▶ _SUPPLIED RECORDS_
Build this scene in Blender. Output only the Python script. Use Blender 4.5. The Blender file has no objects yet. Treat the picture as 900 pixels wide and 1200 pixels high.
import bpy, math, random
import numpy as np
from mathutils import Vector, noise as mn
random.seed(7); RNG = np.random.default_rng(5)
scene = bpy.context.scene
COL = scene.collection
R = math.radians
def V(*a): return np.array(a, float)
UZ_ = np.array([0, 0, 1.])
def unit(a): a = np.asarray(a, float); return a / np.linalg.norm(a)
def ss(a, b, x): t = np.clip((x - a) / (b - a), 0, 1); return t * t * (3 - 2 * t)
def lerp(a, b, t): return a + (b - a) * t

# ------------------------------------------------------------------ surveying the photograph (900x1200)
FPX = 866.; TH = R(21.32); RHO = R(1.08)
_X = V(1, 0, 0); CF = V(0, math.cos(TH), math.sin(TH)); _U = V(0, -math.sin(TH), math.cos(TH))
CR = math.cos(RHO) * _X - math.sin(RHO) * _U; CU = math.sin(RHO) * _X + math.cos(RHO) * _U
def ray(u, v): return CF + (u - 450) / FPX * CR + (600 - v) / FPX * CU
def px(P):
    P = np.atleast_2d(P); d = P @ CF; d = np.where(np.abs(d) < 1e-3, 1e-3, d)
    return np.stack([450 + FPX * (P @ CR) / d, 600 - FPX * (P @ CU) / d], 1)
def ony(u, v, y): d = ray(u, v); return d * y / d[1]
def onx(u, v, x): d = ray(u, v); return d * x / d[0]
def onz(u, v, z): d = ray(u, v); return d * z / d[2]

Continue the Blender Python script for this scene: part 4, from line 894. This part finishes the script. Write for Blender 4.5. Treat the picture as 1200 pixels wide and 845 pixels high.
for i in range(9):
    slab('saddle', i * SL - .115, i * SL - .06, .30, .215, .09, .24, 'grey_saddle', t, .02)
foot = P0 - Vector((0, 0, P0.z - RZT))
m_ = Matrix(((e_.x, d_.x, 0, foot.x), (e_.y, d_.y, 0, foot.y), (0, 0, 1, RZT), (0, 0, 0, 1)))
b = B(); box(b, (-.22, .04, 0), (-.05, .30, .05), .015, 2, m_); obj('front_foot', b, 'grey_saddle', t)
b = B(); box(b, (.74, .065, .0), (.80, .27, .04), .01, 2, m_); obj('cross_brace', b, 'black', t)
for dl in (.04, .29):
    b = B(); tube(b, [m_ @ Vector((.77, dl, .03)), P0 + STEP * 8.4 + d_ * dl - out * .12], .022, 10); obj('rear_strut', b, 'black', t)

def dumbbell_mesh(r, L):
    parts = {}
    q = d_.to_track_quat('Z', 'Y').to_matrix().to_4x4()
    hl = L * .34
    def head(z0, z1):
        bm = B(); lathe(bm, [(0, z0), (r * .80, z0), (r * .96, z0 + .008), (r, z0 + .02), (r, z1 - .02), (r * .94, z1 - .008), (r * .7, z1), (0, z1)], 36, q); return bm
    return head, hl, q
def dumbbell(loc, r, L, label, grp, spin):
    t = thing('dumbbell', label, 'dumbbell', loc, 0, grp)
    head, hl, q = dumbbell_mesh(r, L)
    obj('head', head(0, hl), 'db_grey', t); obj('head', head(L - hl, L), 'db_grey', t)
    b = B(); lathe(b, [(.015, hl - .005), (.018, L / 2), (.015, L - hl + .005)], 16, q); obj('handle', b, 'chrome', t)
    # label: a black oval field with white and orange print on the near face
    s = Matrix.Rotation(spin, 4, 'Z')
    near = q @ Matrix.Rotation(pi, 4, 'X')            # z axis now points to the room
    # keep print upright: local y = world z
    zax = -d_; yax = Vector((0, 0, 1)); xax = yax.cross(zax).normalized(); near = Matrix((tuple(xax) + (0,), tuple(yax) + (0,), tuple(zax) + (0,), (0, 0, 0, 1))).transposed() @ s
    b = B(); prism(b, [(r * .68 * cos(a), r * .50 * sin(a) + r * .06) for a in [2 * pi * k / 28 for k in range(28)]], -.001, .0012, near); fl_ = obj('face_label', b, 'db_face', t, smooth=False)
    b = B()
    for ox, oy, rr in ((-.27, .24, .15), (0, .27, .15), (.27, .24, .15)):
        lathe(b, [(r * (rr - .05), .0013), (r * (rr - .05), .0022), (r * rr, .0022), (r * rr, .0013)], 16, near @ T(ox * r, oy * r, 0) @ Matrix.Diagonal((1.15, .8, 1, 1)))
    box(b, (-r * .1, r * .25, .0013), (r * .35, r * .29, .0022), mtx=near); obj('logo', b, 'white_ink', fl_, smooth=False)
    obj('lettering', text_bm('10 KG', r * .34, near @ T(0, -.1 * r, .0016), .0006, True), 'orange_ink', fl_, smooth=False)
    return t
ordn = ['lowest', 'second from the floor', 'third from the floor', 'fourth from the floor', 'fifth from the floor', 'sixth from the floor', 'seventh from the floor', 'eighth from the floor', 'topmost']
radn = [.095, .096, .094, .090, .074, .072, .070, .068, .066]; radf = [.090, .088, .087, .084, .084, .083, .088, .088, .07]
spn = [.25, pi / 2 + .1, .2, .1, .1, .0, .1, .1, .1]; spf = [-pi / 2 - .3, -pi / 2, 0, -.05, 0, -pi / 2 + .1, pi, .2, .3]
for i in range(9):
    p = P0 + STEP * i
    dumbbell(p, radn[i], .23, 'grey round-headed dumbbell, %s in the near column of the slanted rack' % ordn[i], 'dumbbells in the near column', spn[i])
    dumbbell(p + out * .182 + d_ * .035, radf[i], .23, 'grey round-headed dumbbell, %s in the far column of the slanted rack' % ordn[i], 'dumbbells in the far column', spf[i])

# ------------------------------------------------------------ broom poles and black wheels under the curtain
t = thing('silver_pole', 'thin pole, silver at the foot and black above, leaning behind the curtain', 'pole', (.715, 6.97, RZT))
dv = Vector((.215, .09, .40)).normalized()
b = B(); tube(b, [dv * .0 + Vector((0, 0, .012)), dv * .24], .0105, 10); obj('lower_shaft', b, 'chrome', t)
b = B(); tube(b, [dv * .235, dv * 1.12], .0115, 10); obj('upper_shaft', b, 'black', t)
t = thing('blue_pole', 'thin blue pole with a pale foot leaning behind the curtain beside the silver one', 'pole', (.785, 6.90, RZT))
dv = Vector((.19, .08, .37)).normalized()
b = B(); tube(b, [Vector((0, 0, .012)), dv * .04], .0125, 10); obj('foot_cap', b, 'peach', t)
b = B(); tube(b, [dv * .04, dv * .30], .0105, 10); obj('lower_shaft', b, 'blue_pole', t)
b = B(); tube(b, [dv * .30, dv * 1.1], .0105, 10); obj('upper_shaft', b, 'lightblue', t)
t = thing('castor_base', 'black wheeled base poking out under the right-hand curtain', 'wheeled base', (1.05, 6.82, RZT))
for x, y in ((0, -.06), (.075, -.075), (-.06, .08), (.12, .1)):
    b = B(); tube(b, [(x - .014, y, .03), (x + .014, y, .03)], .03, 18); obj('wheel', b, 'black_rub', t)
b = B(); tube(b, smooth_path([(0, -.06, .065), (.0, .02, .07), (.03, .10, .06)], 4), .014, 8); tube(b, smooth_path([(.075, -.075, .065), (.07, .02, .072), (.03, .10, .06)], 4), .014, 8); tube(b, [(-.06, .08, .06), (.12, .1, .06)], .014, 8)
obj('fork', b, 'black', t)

▶ _DIRECTIONS_
Print all the data exactly.

▶ _SOLUTION TO THIS TASK_
Build this scene in Blender. Output only the Python script. Use Blender 4.5. The Blender file has no objects yet. Treat the picture as 900 pixels wide and 1200 pixels high.
import bpy, math, random
import numpy as np
from mathutils import Vector, noise as mn
random.seed(7); RNG = np.random.default_rng(5)
scene = bpy.context.scene
COL = scene.collection
R = math.radians
def V(*a): return np.array(a, float)
UZ_ = np.array([0, 0, 1.])
def unit(a): a = np.asarray(a, float); return a / np.linalg.norm(a)
def ss(a, b, x): t = np.clip((x - a) / (b - a), 0, 1); return t * t * (3 - 2 * t)
def lerp(a, b, t): return a + (b - a) * t

# ------------------------------------------------------------------ surveying the photograph (900x1200)
FPX = 866.; TH = R(21.32); RHO = R(1.08)
_X = V(1, 0, 0); CF = V(0, math.cos(TH), math.sin(TH)); _U = V(0, -math.sin(TH), math.cos(TH))
CR = math.cos(RHO) * _X - math.sin(RHO) * _U; CU = math.sin(RHO) * _X + math.cos(RHO) * _U
def ray(u, v): return CF + (u - 450) / FPX * CR + (600 - v) / FPX * CU
def px(P):
    P = np.atleast_2d(P); d = P @ CF; d = np.where(np.abs(d) < 1e-3, 1e-3, d)
    return np.stack([450 + FPX * (P @ CR) / d, 600 - FPX * (P @ CU) / d], 1)
def ony(u, v, y): d = ray(u, v); return d * y / d[1]
def onx(u, v, x): d = ray(u, v); return d * x / d[0]
def onz(u, v, z): d = ray(u, v); return d * z / d[2]

Continue the Blender Python script for this scene: part 4, from line 894. This part finishes the script. Write for Blender 4.5. Treat the picture as 1200 pixels wide and 845 pixels high.
for i in range(9):
    slab('saddle', i * SL - .115, i * SL - .06, .30, .215, .09, .24, 'grey_saddle', t, .02)
foot = P0 - Vector((0, 0, P0.z - RZT))
m_ = Matrix(((e_.x, d_.x, 0, foot.x), (e_.y, d_.y, 0, foot.y), (0, 0, 1, RZT), (0, 0, 0, 1)))
b = B(); box(b, (-.22, .04, 0), (-.05, .30, .05), .015, 2, m_); obj('front_foot', b, 'grey_saddle', t)
b = B(); box(b, (.74, .065, .0), (.80, .27, .04), .01, 2, m_); obj('cross_brace', b, 'black', t)
for dl in (.04, .29):
    b = B(); tube(b, [m_ @ Vector((.77, dl, .03)), P0 + STEP * 8.4 + d_ * dl - out * .12], .022, 10); obj('rear_strut', b, 'black', t)

def dumbbell_mesh(r, L):
    parts = {}
    q = d_.to_track_quat('Z', 'Y').to_matrix().to_4x4()
    hl = L * .34
    def head(z0, z1):
        bm = B(); lathe(bm, [(0, z0), (r * .80, z0), (r * .96, z0 + .008), (r, z0 + .02), (r, z1 - .02), (r * .94, z1 - .008), (r * .7, z1), (0, z1)], 36, q); return bm
    return head, hl, q
def dumbbell(loc, r, L, label, grp, spin):
    t = thing('dumbbell', label, 'dumbbell', loc, 0, grp)
    head, hl, q = dumbbell_mesh(r, L)
    obj('head', head(0, hl), 'db_grey', t); obj('head', head(L - hl, L), 'db_grey', t)
    b = B(); lathe(b, [(.015, hl - .005), (.018, L / 2), (.015, L - hl + .005)], 16, q); obj('handle', b, 'chrome', t)
    # label: a black oval field with white and orange print on the near face
    s = Matrix.Rotation(spin, 4, 'Z')
    near = q @ Matrix.Rotation(pi, 4, 'X')            # z axis now points to the room
    # keep print upright: local y = world z
    zax = -d_; yax = Vector((0, 0, 1)); xax = yax.cross(zax).normalized(); near = Matrix((tuple(xax) + (0,), tuple(yax) + (0,), tuple(zax) + (0,), (0, 0, 0, 1))).transposed() @ s
    b = B(); prism(b, [(r * .68 * cos(a), r * .50 * sin(a) + r * .06) for a in [2 * pi * k / 28 for k in range(28)]], -.001, .0012, near); fl_ = obj('face_label', b, 'db_face', t, smooth=False)
    b = B()
    for ox, oy, rr in ((-.27, .24, .15), (0, .27, .15), (.27, .24, .15)):
        lathe(b, [(r * (rr - .05), .0013), (r * (rr - .05), .0022), (r * rr, .0022), (r * rr, .0013)], 16, near @ T(ox * r, oy * r, 0) @ Matrix.Diagonal((1.15, .8, 1, 1)))
    box(b, (-r * .1, r * .25, .0013), (r * .35, r * .29, .0022), mtx=near); obj('logo', b, 'white_ink', fl_, smooth=False)
    obj('lettering', text_bm('10 KG', r * .34, near @ T(0, -.1 * r, .0016), .0006, True), 'orange_ink', fl_, smooth=False)
    return t
ordn = ['lowest', 'second from the floor', 'third from the floor', 'fourth from the floor', 'fifth from the floor', 'sixth from the floor', 'seventh from the floor', 'eighth from the floor', 'topmost']
radn = [.095, .096, .094, .090, .074, .072, .070, .068, .066]; radf = [.090, .088, .087, .084, .084, .083, .088, .088, .07]
spn = [.25, pi / 2 + .1, .2, .1, .1, .0, .1, .1, .1]; spf = [-pi / 2 - .3, -pi / 2, 0, -.05, 0, -pi / 2 + .1, pi, .2, .3]
for i in range(9):
    p = P0 + STEP * i
    dumbbell(p, radn[i], .23, 'grey round-headed dumbbell, %s in the near column of the slanted rack' % ordn[i], 'dumbbells in the near column', spn[i])
    dumbbell(p + out * .182 + d_ * .035, radf[i], .23, 'grey round-headed dumbbell, %s in the far column of the slanted rack' % ordn[i], 'dumbbells in the far column', spf[i])

# ------------------------------------------------------------ broom poles and black wheels under the curtain
t = thing('silver_pole', 'thin pole, silver at the foot and black above, leaning behind the curtain', 'pole', (.715, 6.97, RZT))
dv = Vector((.215, .09, .40)).normalized()
b = B(); tube(b, [dv * .0 + Vector((0, 0, .012)), dv * .24], .0105, 10); obj('lower_shaft', b, 'chrome', t)
b = B(); tube(b, [dv * .235, dv * 1.12], .0115, 10); obj('upper_shaft', b, 'black', t)
t = thing('blue_pole', 'thin blue pole with a pale foot leaning behind the curtain beside the silver one', 'pole', (.785, 6.90, RZT))
dv = Vector((.19, .08, .37)).normalized()
b = B(); tube(b, [Vector((0, 0, .012)), dv * .04], .0125, 10); obj('foot_cap', b, 'peach', t)
b = B(); tube(b, [dv * .04, dv * .30], .0105, 10); obj('lower_shaft', b, 'blue_pole', t)
b = B(); tube(b, [dv * .30, dv * 1.1], .0105, 10); obj('upper_shaft', b, 'lightblue', t)
t = thing('castor_base', 'black wheeled base poking out under the right-hand curtain', 'wheeled base', (1.05, 6.82, RZT))
for x, y in ((0, -.06), (.075, -.075), (-.06, .08), (.12, .1)):
    b = B(); tube(b, [(x - .014, y, .03), (x + .014, y, .03)], .03, 18); obj('wheel', b, 'black_rub', t)
b = B(); tube(b, smooth_path([(0, -.06, .065), (.0, .02, .07), (.03, .10, .06)], 4), .014, 8); tube(b, smooth_path([(.075, -.075, .065), (.07, .02, .072), (.03, .10, .06)], 4), .014, 8); tube(b, [(-.06, .08, .06), (.12, .1, .06)], .014, 8)
obj('fork', b, 'black', t)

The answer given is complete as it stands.